◆ **Task objective**
Every line from the first one to the line containing "SP, CP = math.sin(PH), math.cos(PH)" should be echoed exactly; leave out the rest.

◆ **Dataset content**
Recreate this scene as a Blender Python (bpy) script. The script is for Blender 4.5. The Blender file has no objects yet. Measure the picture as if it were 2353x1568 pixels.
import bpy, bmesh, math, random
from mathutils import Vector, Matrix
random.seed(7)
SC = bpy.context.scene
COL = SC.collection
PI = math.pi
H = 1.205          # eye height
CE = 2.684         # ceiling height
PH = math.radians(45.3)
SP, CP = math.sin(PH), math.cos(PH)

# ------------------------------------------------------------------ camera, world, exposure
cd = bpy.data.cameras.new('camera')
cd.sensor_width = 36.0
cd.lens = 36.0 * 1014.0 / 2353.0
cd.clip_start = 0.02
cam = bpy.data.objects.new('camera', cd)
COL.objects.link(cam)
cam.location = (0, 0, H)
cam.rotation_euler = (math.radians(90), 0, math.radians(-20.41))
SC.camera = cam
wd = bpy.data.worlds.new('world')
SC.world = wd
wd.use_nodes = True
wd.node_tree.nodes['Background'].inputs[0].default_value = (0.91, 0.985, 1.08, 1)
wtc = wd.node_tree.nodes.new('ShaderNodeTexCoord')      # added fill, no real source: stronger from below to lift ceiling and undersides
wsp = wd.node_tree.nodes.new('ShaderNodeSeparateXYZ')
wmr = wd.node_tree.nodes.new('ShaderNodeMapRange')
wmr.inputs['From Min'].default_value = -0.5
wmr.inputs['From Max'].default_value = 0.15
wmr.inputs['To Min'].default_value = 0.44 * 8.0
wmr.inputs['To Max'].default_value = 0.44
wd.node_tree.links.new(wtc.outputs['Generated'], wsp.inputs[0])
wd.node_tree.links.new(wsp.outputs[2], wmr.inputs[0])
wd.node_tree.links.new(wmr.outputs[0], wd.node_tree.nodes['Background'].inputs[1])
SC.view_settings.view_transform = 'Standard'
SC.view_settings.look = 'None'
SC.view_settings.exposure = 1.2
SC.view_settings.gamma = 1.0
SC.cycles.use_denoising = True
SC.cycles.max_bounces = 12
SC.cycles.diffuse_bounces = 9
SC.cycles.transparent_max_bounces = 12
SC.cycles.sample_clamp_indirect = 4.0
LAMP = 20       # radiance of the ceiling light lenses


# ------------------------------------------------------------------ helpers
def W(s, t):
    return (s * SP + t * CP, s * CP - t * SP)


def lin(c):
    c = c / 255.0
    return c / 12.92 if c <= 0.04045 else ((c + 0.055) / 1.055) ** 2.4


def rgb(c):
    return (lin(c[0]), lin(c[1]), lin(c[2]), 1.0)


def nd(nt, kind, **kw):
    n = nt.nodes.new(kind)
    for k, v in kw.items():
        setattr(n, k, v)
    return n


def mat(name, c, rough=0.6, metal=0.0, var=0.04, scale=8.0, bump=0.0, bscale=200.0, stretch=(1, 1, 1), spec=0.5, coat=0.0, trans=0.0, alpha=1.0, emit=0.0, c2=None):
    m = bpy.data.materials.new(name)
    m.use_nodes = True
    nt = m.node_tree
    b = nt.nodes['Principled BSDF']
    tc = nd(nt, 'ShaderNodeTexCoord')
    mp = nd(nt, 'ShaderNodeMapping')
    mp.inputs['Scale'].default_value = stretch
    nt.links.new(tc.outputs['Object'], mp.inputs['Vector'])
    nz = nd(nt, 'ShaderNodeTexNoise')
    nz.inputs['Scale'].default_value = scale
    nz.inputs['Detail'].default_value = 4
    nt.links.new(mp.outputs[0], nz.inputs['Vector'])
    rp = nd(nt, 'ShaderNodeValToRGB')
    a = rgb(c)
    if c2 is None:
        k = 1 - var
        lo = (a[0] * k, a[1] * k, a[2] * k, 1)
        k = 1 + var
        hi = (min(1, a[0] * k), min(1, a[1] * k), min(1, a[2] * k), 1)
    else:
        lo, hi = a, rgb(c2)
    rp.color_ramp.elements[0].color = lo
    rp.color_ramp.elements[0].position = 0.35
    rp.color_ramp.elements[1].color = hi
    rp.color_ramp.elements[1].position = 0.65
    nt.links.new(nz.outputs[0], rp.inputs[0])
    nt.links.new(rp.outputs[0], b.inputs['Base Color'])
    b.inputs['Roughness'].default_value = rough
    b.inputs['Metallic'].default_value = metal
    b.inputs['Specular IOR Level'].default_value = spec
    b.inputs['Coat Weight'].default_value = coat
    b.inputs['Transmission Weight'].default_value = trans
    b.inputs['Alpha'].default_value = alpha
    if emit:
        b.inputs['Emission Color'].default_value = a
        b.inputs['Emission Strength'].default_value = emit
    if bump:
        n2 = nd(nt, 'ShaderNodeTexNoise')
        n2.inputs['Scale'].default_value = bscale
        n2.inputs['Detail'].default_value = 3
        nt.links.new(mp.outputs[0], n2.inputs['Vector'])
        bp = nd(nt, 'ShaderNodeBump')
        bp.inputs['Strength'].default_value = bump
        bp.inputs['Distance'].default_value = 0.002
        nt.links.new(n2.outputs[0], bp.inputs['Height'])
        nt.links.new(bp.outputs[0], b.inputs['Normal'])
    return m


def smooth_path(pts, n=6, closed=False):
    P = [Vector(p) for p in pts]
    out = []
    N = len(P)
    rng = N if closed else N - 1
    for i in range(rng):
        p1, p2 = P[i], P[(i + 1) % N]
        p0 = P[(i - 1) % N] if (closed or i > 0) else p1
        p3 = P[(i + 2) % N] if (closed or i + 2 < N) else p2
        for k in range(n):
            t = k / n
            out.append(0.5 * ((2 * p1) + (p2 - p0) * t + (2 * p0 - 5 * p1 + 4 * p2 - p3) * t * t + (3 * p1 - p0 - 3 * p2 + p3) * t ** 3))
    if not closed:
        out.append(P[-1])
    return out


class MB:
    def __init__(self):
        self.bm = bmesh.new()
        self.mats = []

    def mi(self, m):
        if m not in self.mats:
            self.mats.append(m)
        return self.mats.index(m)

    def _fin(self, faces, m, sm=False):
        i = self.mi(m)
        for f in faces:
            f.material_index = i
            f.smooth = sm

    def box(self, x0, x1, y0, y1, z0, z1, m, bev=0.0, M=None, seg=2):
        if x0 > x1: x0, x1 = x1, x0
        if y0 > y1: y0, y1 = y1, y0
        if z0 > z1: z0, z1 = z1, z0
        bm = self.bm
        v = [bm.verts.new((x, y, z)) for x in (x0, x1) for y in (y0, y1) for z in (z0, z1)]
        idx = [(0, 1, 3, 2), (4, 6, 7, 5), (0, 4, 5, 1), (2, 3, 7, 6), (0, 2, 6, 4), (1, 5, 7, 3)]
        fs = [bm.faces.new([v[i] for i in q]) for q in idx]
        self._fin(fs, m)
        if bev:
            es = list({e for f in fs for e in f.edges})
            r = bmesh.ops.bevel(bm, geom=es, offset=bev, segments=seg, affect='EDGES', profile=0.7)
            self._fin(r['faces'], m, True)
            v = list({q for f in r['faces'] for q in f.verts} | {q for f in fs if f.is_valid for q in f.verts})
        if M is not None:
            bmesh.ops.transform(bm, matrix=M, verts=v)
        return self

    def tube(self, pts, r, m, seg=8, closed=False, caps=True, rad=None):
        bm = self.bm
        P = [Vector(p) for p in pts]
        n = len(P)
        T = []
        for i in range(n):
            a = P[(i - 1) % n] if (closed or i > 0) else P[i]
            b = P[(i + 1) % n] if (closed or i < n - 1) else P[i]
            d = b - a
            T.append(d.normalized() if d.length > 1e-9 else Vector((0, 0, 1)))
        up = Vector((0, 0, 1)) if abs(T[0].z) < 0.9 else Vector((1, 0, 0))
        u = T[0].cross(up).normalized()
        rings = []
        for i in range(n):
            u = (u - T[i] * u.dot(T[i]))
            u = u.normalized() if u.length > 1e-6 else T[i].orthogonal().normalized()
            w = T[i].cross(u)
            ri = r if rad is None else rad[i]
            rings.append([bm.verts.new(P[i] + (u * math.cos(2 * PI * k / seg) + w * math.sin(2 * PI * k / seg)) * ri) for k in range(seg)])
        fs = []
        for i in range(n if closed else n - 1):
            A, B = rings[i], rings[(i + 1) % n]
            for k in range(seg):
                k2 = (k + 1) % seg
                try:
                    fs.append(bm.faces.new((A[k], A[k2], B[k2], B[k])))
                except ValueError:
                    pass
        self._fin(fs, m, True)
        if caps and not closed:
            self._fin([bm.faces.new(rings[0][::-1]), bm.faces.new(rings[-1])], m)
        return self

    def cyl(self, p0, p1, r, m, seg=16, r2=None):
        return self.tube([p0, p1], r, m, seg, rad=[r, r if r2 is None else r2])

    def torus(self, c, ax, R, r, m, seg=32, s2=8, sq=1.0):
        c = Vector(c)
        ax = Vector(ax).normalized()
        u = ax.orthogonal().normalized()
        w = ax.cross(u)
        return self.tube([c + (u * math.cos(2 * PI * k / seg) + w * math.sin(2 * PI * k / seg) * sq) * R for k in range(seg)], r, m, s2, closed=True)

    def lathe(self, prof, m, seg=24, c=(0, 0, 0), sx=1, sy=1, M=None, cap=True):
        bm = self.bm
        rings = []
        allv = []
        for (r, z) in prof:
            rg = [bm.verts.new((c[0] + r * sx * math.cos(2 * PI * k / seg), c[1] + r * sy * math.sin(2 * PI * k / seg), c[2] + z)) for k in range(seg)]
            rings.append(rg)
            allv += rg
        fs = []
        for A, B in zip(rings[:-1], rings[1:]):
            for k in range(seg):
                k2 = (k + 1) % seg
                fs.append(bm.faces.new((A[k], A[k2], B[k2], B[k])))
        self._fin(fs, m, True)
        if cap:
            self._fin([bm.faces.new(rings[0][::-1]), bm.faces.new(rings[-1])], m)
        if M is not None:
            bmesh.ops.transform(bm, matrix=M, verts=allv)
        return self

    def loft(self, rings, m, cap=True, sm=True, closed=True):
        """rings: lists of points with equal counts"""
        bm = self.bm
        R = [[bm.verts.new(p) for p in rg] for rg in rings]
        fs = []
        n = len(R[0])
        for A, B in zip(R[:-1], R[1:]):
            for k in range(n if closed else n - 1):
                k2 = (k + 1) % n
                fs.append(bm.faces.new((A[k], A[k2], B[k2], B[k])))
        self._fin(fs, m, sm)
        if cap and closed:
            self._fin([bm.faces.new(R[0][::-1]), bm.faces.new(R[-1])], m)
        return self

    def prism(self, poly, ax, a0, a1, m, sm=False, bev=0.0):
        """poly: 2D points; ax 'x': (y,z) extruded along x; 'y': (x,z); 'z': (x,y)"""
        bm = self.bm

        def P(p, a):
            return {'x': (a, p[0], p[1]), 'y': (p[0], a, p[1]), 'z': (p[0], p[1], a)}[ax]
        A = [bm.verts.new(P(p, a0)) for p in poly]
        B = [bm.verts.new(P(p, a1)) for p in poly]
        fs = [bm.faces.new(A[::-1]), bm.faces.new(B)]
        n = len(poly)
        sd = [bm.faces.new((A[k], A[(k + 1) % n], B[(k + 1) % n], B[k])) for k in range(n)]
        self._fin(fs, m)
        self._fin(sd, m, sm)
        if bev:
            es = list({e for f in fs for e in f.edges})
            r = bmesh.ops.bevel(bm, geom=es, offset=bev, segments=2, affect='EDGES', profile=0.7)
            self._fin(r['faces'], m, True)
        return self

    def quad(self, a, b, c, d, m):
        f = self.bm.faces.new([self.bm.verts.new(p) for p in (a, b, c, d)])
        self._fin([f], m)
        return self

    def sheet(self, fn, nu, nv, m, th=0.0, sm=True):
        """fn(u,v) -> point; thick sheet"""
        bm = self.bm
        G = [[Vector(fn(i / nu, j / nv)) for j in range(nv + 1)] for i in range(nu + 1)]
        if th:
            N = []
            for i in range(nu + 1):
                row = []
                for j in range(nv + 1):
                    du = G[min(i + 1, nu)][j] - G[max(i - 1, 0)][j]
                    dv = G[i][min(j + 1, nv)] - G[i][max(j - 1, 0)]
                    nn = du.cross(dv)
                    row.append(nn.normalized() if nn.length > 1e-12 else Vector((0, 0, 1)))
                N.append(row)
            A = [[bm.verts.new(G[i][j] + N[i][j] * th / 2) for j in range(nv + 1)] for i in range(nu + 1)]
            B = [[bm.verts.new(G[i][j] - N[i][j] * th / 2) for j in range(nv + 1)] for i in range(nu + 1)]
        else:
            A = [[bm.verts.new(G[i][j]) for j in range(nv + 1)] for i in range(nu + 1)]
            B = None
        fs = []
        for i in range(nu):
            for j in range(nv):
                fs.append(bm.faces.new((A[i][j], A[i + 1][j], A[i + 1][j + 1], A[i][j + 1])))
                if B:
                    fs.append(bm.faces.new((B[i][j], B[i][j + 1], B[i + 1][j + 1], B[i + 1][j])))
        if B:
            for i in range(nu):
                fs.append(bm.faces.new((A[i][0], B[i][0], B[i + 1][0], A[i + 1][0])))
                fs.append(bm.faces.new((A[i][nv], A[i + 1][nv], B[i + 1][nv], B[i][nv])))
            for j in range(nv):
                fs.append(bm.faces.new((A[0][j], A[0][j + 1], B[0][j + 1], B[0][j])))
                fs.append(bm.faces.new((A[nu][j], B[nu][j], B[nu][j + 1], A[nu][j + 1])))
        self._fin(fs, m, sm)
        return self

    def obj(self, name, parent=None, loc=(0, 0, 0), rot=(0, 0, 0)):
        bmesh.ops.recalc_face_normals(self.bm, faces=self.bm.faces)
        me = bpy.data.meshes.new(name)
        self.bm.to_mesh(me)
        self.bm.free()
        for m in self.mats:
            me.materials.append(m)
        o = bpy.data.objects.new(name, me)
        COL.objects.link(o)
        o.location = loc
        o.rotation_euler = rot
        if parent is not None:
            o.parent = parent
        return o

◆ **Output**
Recreate this scene as a Blender Python (bpy) script. The script is for Blender 4.5. The Blender file has no objects yet. Measure the picture as if it were 2353x1568 pixels.
import bpy, bmesh, math, random
from mathutils import Vector, Matrix
random.seed(7)
SC = bpy.context.scene
COL = SC.collection
PI = math.pi
H = 1.205          # eye height
CE = 2.684         # ceiling height
PH = math.radians(45.3)
SP, CP = math.sin(PH), math.cos(PH)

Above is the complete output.